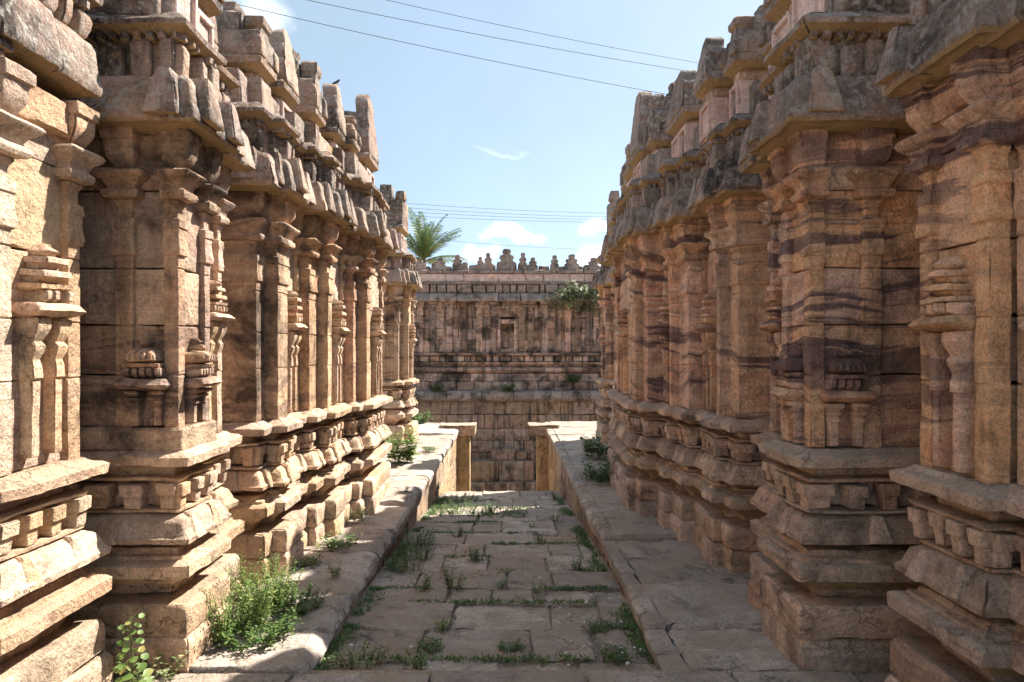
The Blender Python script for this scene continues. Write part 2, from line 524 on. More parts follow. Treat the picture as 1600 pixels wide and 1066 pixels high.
# ------------------------------------------------------------------ temple vocabulary
BASE = [  # name, profile (z, offset from the wall plane), material key, jitter
    ('foundation_stone', [(-.06, .088), (.11, .088), (.145, .070)], 'base'),
    ('plinth_stone', [(.150, .078), (.27, .080), (.300, .066)], 'base'),
    ('plinth_slab', [(.300, -.06), (.345, -.045), (.418, .055), (.424, .086), (.480, .088), (.492, .072), (.500, .040), (.515, .038), (.522, .012), (.545, .004)], 'base'),
    ('roll_moulding', [(.545, -.06), (.568, -.05), (.582, .030), (.588, .074), (.612, .078), (.630, .058), (.655, .050), (.690, .034), (.708, .004), (.716, -.02)], 'base'),
    ('fillet_stone', [(.717, .004), (.722, .012), (.734, .012), (.738, .0)], 'base'),
    ('frieze_stone', [(.739, -.045), (.868, -.045)], 'base'),
    ('fillet_stone', [(.870, .020), (.886, .024), (.890, .012)], 'base'),
    ('neck_stone', [(.891, -.035), (.940, -.030)], 'base'),
    ('ledge_stone', [(.936, .004), (.948, .060), (.952, .084), (.992, .088), (1.004, .072), (1.012, .040), (1.030, .022)], 'base'),
]
SHAFT = [(1.955, 0), (1.963, .013), (1.985, .017), (2.05, .007), (2.088, .009), (2.094, .015), (2.134, .012), (2.141, -.006),
         (2.19, -.007), (2.215, .008), (2.225, .010)]
CAP = [(2.226, .018), (2.234, .040), (2.250, .048), (2.268, .044), (2.277, .028), (2.286, .027), (2.312, .042), (2.334, .070), (2.352, .080), (2.364, .072)]
BRACK = [(2.366, -.004), (2.388, .012), (2.425, .040), (2.45, .052), (2.505, .055), (2.510, .068), (2.560, .070)]
CORN = [(2.548, .0), (2.552, .07), (2.560, .10), (2.562, .115), (2.556, .145), (2.572, .158), (2.605, .156), (2.65, .140), (2.70, .128), (2.75, .118), (2.785, .095), (2.80, .05)]
EAVE = [(3.015, .0), (3.020, .055), (3.034, .080), (3.038, .098), (3.060, .104), (3.078, .084), (3.105, .045), (3.120, .03)]
COURSES = [1.03, 1.385, 1.625, 1.90, 2.275, 2.552]


def bay_offsets(bays, i, wide=2.9):
    y0, y1, w, typ = bays[i][:4]
    wp = bays[i - 1][2] if i > 0 and abs(bays[i - 1][1] - y0) < .02 else wide
    wn = bays[i + 1][2] if i + 1 < len(bays) and abs(bays[i + 1][0] - y1) < .02 else wide
    return wp, wn


def aedicule(T, fr, uc, W, z0, ze, zt, mat, style, sp=0.02, p=0.0):
    """little shrine carved in relief: two pilasters, eave, row of blocks, slab, dome or tiers, finial"""
    h = zt - ze
    hw = W / 2
    p = p + .012
    fr = Frame(fr.o, fr.U, fr.V * 1.75)
    p /= 1.75
    eave = build('aedicule', [loft([(ze, uc - hw * .8, uc + hw * .8, p + .02, -.05), (ze + .012, uc - hw * .96, uc + hw * .96, p + .055, -.05),
                                    (ze + .10 * h, uc - hw * 1.02, uc + hw * 1.02, p + .066, -.05), (ze + .2 * h, uc - hw * .92, uc + hw * .92, p + .05, -.05)],
                                   fr, sp, .006, .005, .012)], mat, T)
    for sx in (-1, 1):
        c = uc + sx * hw * .5
        q = hw * .17
        hh = ze - z0
        rg = [(z0, c - q, c + q, p + .022, -.05)]
        for f, a in ((.56, 0), (.57, .3), (.66, .2), (.70, 0), (.76, .5), (.80, .6), (.83, .2), (.90, .9), (.94, 1.1), (1.0, 1.0)):
            rg.append((z0 + hh * f, c - q * (1 + .8 * a), c + q * (1 + .8 * a), p + .022 + .018 * a, -.05))
        build('pilaster', [loft(rg, fr, sp, .004, .003, .006)], mat, eave)
    zb = ze + .2 * h
    n = 5
    for k in range(n):
        if style == 'tier' and rnd.random() < .12:
            continue
        c = uc - hw * .82 + (k + .5) * hw * 1.64 / n
        q = hw * 1.64 / n * .36
        build('block', [loft([(zb, c - q * .7, c + q * .7, p + .03, -.05), (zb + .06 * h, c - q, c + q, p + .045, -.05), (zb + .17 * h, c - q, c + q, p + .046, -.05)], fr, sp, .004, .003, .008)], mat, eave)
    zs = zb + .16 * h
    build('slab', [loft([(zs, uc - hw * .62, uc + hw * .62, p + .02, -.05), (zs + .03 * h, uc - hw * .74, uc + hw * .74, p + .045, -.05), (zs + .085 * h, uc - hw * .74, uc + hw * .74, p + .047, -.05),
                        (zs + .10 * h, uc - hw * .5, uc + hw * .5, p + .02, -.05)], fr, sp, .004, .004, .008)], mat, eave)
    zd = zs + .10 * h
    if style == 'dome':
        rg = [(zd, uc - hw * .42, uc + hw * .42, p + .025, -.05), (zd + .04 * h, uc - hw * .62, uc + hw * .62, p + .05, -.05), (zd + .12 * h, uc - hw * .63, uc + hw * .63, p + .054, -.05),
              (zd + .20 * h, uc - hw * .52, uc + hw * .52, p + .046, -.05), (zd + .25 * h, uc - hw * .28, uc + hw * .28, p + .03, -.05)]
        d = build('dome', [loft(rg, fr, sp * .7, .006, .004, .008)], mat, eave)
        for k in (-2, -1, 0, 1, 2):     # ribs, widened towards the eave
            c = uc + k * hw * .23
            build('rib', [loft([(zd + .05 * h, c - hw * .07, c + hw * .07, p + .062, 0), (zd + .15 * h, c - hw * .055, c + hw * .055, p + .060, 0), (zd + .22 * h, uc + k * hw * .17 - .008, uc + k * hw * .17 + .008, p + .045, 0)], fr, sp, .003, .002, .004)], mat, eave)
        zf, q = zd + .25 * h, hw * .17
        build('finial', [loft([(zf, uc - q * .5, uc + q * .5, p + .02, -.03), (zf + .05 * h, uc - q, uc + q, p + .035, -.03), (zf + .10 * h, uc - q * .9, uc + q * .9, p + .034, -.03), (zf + .12 * h, uc - q * .5, uc + q * .5, p + .02, -.03),
                              (zf + .16 * h, uc - q * .7, uc + q * .7, p + .028, -.03), (zf + .22 * h, uc - q * .3, uc + q * .3, p + .015, -.03)], fr, sp * .7, .003, .002, .004)], mat, eave)
    else:
        zz, ww = zd, .66
        for k in range(2):
            build('tier', [loft([(zz, uc - hw * ww * .75, uc + hw * ww * .75, p + .022, -.05), (zz + .07 * h, uc - hw * ww * .8, uc + hw * ww * .8, p + .03, -.05), (zz + .09 * h, uc - hw * ww, uc + hw * ww, p + .048, -.05),
                                (zz + .17 * h, uc - hw * ww, uc + hw * ww, p + .046, -.05)], fr, sp, .005, .005, .014)], mat, eave)
            zz += .18 * h
            ww -= .14
        q = hw * .2
        build('finial', [loft([(zz, uc - q, uc + q, p + .03, -.04), (zz + .07 * h, uc - q * 1.15, uc + q * 1.15, p + .042, -.04), (zz + .13 * h, uc - q * .6, uc + q * .6, p + .028, -.04), (zz + .17 * h, uc - q * .3, uc + q * .3, p + .015, -.04)], fr, sp * .7, .004, .004, .006)], mat, eave)
    return eave


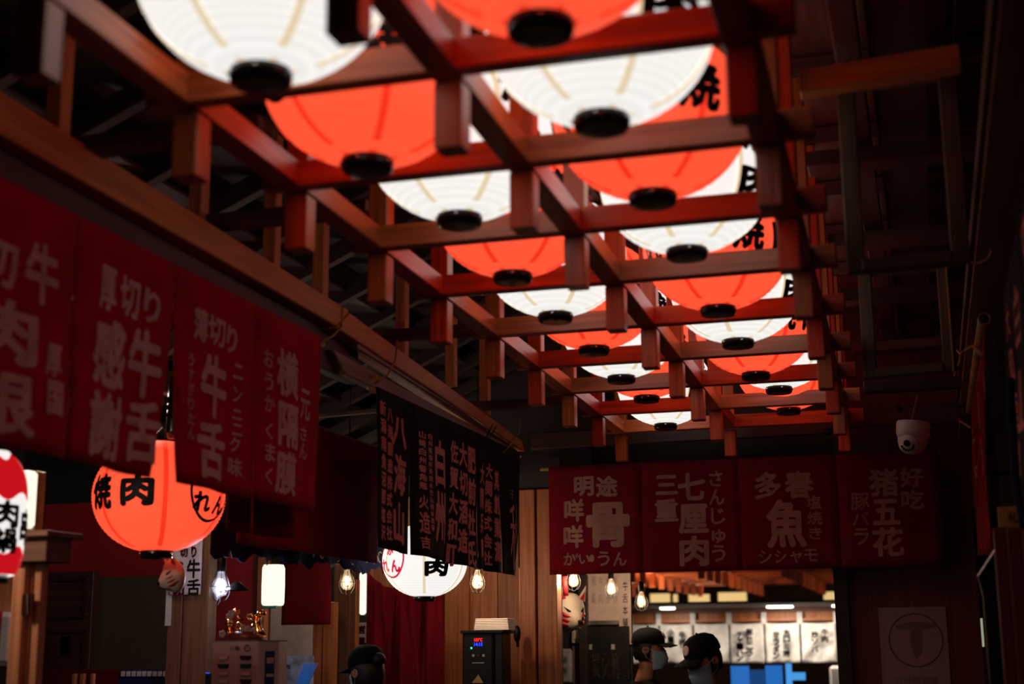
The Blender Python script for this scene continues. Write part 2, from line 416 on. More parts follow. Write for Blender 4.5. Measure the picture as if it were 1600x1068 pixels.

Task instructions = Retype the entries word for word. Omit any images.

Task solution =
The Blender Python script for this scene continues. Write part 2, from line 524 on. More parts follow. Treat the picture as 1600 pixels wide and 1066 pixels high.
# ------------------------------------------------------------------ temple vocabulary
BASE = [  # name, profile (z, offset from the wall plane), material key, jitter
    ('foundation_stone', [(-.06, .088), (.11, .088), (.145, .070)], 'base'),
    ('plinth_stone', [(.150, .078), (.27, .080), (.300, .066)], 'base'),
    ('plinth_slab', [(.300, -.06), (.345, -.045), (.418, .055), (.424, .086), (.480, .088), (.492, .072), (.500, .040), (.515, .038), (.522, .012), (.545, .004)], 'base'),
    ('roll_moulding', [(.545, -.06), (.568, -.05), (.582, .030), (.588, .074), (.612, .078), (.630, .058), (.655, .050), (.690, .034), (.708, .004), (.716, -.02)], 'base'),
    ('fillet_stone', [(.717, .004), (.722, .012), (.734, .012), (.738, .0)], 'base'),
    ('frieze_stone', [(.739, -.045), (.868, -.045)], 'base'),
    ('fillet_stone', [(.870, .020), (.886, .024), (.890, .012)], 'base'),
    ('neck_stone', [(.891, -.035), (.940, -.030)], 'base'),
    ('ledge_stone', [(.936, .004), (.948, .060), (.952, .084), (.992, .088), (1.004, .072), (1.012, .040), (1.030, .022)], 'base'),
]
SHAFT = [(1.955, 0), (1.963, .013), (1.985, .017), (2.05, .007), (2.088, .009), (2.094, .015), (2.134, .012), (2.141, -.006),
         (2.19, -.007), (2.215, .008), (2.225, .010)]
CAP = [(2.226, .018), (2.234, .040), (2.250, .048), (2.268, .044), (2.277, .028), (2.286, .027), (2.312, .042), (2.334, .070), (2.352, .080), (2.364, .072)]
BRACK = [(2.366, -.004), (2.388, .012), (2.425, .040), (2.45, .052), (2.505, .055), (2.510, .068), (2.560, .070)]
CORN = [(2.548, .0), (2.552, .07), (2.560, .10), (2.562, .115), (2.556, .145), (2.572, .158), (2.605, .156), (2.65, .140), (2.70, .128), (2.75, .118), (2.785, .095), (2.80, .05)]
EAVE = [(3.015, .0), (3.020, .055), (3.034, .080), (3.038, .098), (3.060, .104), (3.078, .084), (3.105, .045), (3.120, .03)]
COURSES = [1.03, 1.385, 1.625, 1.90, 2.275, 2.552]


def bay_offsets(bays, i, wide=2.9):
    y0, y1, w, typ = bays[i][:4]
    wp = bays[i - 1][2] if i > 0 and abs(bays[i - 1][1] - y0) < .02 else wide
    wn = bays[i + 1][2] if i + 1 < len(bays) and abs(bays[i + 1][0] - y1) < .02 else wide
    return wp, wn


def aedicule(T, fr, uc, W, z0, ze, zt, mat, style, sp=0.02, p=0.0):
    """little shrine carved in relief: two pilasters, eave, row of blocks, slab, dome or tiers, finial"""
    h = zt - ze
    hw = W / 2
    p = p + .012
    fr = Frame(fr.o, fr.U, fr.V * 1.75)
    p /= 1.75
    eave = build('aedicule', [loft([(ze, uc - hw * .8, uc + hw * .8, p + .02, -.05), (ze + .012, uc - hw * .96, uc + hw * .96, p + .055, -.05),
                                    (ze + .10 * h, uc - hw * 1.02, uc + hw * 1.02, p + .066, -.05), (ze + .2 * h, uc - hw * .92, uc + hw * .92, p + .05, -.05)],
                                   fr, sp, .006, .005, .012)], mat, T)
    for sx in (-1, 1):
        c = uc + sx * hw * .5
        q = hw * .17
        hh = ze - z0
        rg = [(z0, c - q, c + q, p + .022, -.05)]
        for f, a in ((.56, 0), (.57, .3), (.66, .2), (.70, 0), (.76, .5), (.80, .6), (.83, .2), (.90, .9), (.94, 1.1), (1.0, 1.0)):
            rg.append((z0 + hh * f, c - q * (1 + .8 * a), c + q * (1 + .8 * a), p + .022 + .018 * a, -.05))
        build('pilaster', [loft(rg, fr, sp, .004, .003, .006)], mat, eave)
    zb = ze + .2 * h
    n = 5
    for k in range(n):
        if style == 'tier' and rnd.random() < .12:
            continue
        c = uc - hw * .82 + (k + .5) * hw * 1.64 / n
        q = hw * 1.64 / n * .36
        build('block', [loft([(zb, c - q * .7, c + q * .7, p + .03, -.05), (zb + .06 * h, c - q, c + q, p + .045, -.05), (zb + .17 * h, c - q, c + q, p + .046, -.05)], fr, sp, .004, .003, .008)], mat, eave)
    zs = zb + .16 * h
    build('slab', [loft([(zs, uc - hw * .62, uc + hw * .62, p + .02, -.05), (zs + .03 * h, uc - hw * .74, uc + hw * .74, p + .045, -.05), (zs + .085 * h, uc - hw * .74, uc + hw * .74, p + .047, -.05),
                        (zs + .10 * h, uc - hw * .5, uc + hw * .5, p + .02, -.05)], fr, sp, .004, .004, .008)], mat, eave)
    zd = zs + .10 * h
    if style == 'dome':
        rg = [(zd, uc - hw * .42, uc + hw * .42, p + .025, -.05), (zd + .04 * h, uc - hw * .62, uc + hw * .62, p + .05, -.05), (zd + .12 * h, uc - hw * .63, uc + hw * .63, p + .054, -.05),
              (zd + .20 * h, uc - hw * .52, uc + hw * .52, p + .046, -.05), (zd + .25 * h, uc - hw * .28, uc + hw * .28, p + .03, -.05)]
        d = build('dome', [loft(rg, fr, sp * .7, .006, .004, .008)], mat, eave)
        for k in (-2, -1, 0, 1, 2):     # ribs, widened towards the eave
            c = uc + k * hw * .23
            build('rib', [loft([(zd + .05 * h, c - hw * .07, c + hw * .07, p + .062, 0), (zd + .15 * h, c - hw * .055, c + hw * .055, p + .060, 0), (zd + .22 * h, uc + k * hw * .17 - .008, uc + k * hw * .17 + .008, p + .045, 0)], fr, sp, .003, .002, .004)], mat, eave)
        zf, q = zd + .25 * h, hw * .17
        build('finial', [loft([(zf, uc - q * .5, uc + q * .5, p + .02, -.03), (zf + .05 * h, uc - q, uc + q, p + .035, -.03), (zf + .10 * h, uc - q * .9, uc + q * .9, p + .034, -.03), (zf + .12 * h, uc - q * .5, uc + q * .5, p + .02, -.03),
                              (zf + .16 * h, uc - q * .7, uc + q * .7, p + .028, -.03), (zf + .22 * h, uc - q * .3, uc + q * .3, p + .015, -.03)], fr, sp * .7, .003, .002, .004)], mat, eave)
    else:
        zz, ww = zd, .66
        for k in range(2):
            build('tier', [loft([(zz, uc - hw * ww * .75, uc + hw * ww * .75, p + .022, -.05), (zz + .07 * h, uc - hw * ww * .8, uc + hw * ww * .8, p + .03, -.05), (zz + .09 * h, uc - hw * ww, uc + hw * ww, p + .048, -.05),
                                (zz + .17 * h, uc - hw * ww, uc + hw * ww, p + .046, -.05)], fr, sp, .005, .005, .014)], mat, eave)
            zz += .18 * h
            ww -= .14
        q = hw * .2
        build('finial', [loft([(zz, uc - q, uc + q, p + .03, -.04), (zz + .07 * h, uc - q * 1.15, uc + q * 1.15, p + .042, -.04), (zz + .13 * h, uc - q * .6, uc + q * .6, p + .028, -.04), (zz + .17 * h, uc - q * .3, uc + q * .3, p + .015, -.04)], fr, sp * .7, .004, .004, .006)], mat, eave)
    return eave


The Blender Python script for this scene continues. Write part 2, from line 416 on. More parts follow. Write for Blender 4.5. Measure the picture as if it were 1600x1068 pixels.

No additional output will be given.